| SUPPLIED DATA |

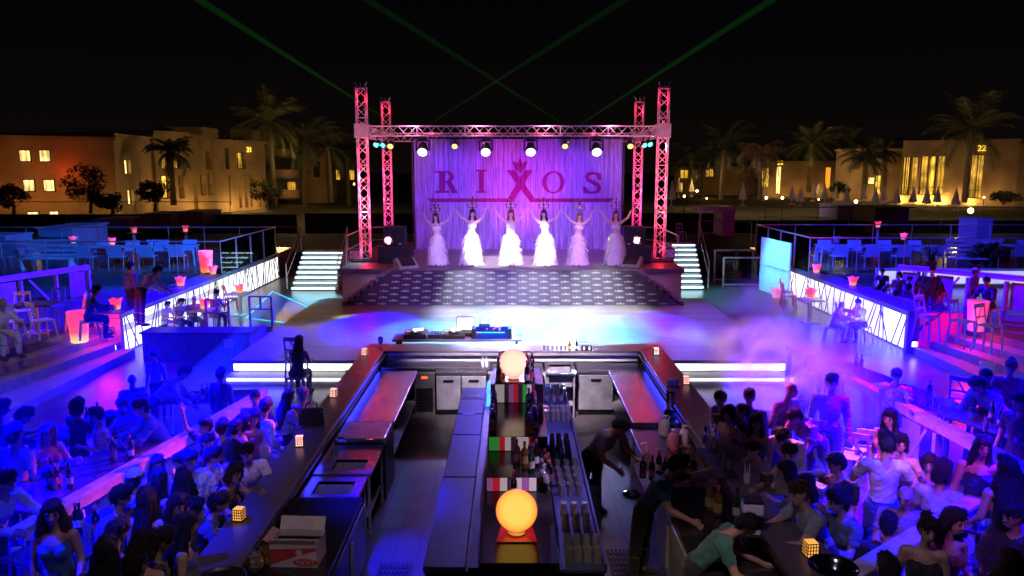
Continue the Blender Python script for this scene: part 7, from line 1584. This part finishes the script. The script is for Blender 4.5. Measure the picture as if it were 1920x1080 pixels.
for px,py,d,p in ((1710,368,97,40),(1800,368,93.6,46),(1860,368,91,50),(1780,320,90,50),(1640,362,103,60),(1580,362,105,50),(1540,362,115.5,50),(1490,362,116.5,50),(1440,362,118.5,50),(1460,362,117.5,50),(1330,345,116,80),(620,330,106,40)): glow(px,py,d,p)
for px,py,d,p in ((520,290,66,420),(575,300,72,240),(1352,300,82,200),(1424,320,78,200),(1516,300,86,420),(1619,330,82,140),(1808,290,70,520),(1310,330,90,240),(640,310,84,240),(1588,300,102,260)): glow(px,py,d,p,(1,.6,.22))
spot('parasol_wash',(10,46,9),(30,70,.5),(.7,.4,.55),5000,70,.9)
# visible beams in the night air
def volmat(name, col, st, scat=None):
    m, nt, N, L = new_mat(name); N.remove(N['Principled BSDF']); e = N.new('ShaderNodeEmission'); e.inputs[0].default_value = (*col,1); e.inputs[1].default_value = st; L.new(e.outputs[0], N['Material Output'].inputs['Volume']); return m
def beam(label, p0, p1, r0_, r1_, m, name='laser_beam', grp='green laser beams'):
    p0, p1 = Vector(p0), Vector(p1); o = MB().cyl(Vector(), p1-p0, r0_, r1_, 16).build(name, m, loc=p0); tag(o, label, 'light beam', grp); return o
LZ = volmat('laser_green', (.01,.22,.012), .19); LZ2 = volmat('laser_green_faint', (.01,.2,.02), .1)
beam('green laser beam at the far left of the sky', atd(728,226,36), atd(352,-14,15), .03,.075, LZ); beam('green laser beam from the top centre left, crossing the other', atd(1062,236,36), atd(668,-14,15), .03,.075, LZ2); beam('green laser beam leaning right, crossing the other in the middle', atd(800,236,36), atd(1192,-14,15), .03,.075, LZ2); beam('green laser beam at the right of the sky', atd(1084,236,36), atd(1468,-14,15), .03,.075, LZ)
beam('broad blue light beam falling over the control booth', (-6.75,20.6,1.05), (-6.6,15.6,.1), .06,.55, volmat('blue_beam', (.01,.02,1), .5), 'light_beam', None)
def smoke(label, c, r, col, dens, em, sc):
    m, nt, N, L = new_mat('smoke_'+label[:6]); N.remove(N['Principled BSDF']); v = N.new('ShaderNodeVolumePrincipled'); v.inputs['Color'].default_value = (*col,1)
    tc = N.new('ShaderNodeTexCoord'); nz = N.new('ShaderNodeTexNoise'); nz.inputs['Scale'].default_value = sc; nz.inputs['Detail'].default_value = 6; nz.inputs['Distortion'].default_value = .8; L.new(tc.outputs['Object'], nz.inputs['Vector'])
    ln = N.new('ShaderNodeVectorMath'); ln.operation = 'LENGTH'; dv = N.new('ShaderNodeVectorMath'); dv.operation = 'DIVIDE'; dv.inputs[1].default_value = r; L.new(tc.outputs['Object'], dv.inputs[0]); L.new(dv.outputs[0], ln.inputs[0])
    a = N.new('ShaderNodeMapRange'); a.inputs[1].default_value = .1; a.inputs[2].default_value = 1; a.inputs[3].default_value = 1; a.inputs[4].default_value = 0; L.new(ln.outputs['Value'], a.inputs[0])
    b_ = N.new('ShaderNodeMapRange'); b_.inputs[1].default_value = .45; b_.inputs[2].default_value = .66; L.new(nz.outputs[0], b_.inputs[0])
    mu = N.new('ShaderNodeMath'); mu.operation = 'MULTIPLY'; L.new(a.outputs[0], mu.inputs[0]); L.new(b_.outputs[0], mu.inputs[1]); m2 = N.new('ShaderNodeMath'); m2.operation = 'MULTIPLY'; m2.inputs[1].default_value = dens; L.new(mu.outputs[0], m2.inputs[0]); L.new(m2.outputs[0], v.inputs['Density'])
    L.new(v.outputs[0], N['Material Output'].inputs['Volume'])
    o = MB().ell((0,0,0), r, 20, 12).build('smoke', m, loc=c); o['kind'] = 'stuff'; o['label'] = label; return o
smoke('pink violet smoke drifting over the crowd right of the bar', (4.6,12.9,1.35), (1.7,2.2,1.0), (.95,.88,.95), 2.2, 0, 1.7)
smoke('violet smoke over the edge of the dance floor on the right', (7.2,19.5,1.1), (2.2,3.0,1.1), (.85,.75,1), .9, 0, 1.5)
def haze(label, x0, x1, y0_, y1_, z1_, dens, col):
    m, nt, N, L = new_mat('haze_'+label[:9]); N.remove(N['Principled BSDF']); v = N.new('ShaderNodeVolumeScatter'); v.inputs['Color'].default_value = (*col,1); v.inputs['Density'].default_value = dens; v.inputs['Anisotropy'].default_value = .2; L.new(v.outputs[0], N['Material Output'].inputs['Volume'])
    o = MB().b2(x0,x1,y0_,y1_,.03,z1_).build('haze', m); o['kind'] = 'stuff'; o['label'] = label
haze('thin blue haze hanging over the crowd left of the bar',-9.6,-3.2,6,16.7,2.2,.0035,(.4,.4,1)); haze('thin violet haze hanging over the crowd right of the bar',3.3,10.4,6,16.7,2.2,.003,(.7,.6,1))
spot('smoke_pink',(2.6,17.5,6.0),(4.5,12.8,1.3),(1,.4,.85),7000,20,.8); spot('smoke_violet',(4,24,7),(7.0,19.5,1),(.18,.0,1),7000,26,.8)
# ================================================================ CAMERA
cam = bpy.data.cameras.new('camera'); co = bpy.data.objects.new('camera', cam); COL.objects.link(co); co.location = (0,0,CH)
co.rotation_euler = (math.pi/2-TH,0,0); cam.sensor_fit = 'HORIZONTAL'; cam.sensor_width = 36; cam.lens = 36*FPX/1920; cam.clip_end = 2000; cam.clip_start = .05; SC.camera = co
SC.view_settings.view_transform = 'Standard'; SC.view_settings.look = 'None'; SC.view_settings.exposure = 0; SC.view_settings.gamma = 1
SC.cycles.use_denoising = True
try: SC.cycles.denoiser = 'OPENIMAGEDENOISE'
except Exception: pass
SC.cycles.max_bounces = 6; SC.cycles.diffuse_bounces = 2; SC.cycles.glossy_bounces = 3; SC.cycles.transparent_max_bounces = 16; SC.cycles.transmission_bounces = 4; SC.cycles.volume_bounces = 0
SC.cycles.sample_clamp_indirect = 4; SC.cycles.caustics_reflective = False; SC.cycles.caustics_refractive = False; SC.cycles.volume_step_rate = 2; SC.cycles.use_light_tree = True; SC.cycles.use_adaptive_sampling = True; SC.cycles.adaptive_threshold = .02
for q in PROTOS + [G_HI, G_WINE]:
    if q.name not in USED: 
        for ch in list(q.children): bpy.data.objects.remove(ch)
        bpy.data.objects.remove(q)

| DIRECTIONS |
Look above for every line with the word "from" and copy it.

| TASK RESULT |
Continue the Blender Python script for this scene: part 7, from line 1584. This part finishes the script. The script is for Blender 4.5. Measure the picture as if it were 1920x1080 pixels.
beam('green laser beam at the far left of the sky', atd(728,226,36), atd(352,-14,15), .03,.075, LZ); beam('green laser beam from the top centre left, crossing the other', atd(1062,236,36), atd(668,-14,15), .03,.075, LZ2); beam('green laser beam leaning right, crossing the other in the middle', atd(800,236,36), atd(1192,-14,15), .03,.075, LZ2); beam('green laser beam at the right of the sky', atd(1084,236,36), atd(1468,-14,15), .03,.075, LZ)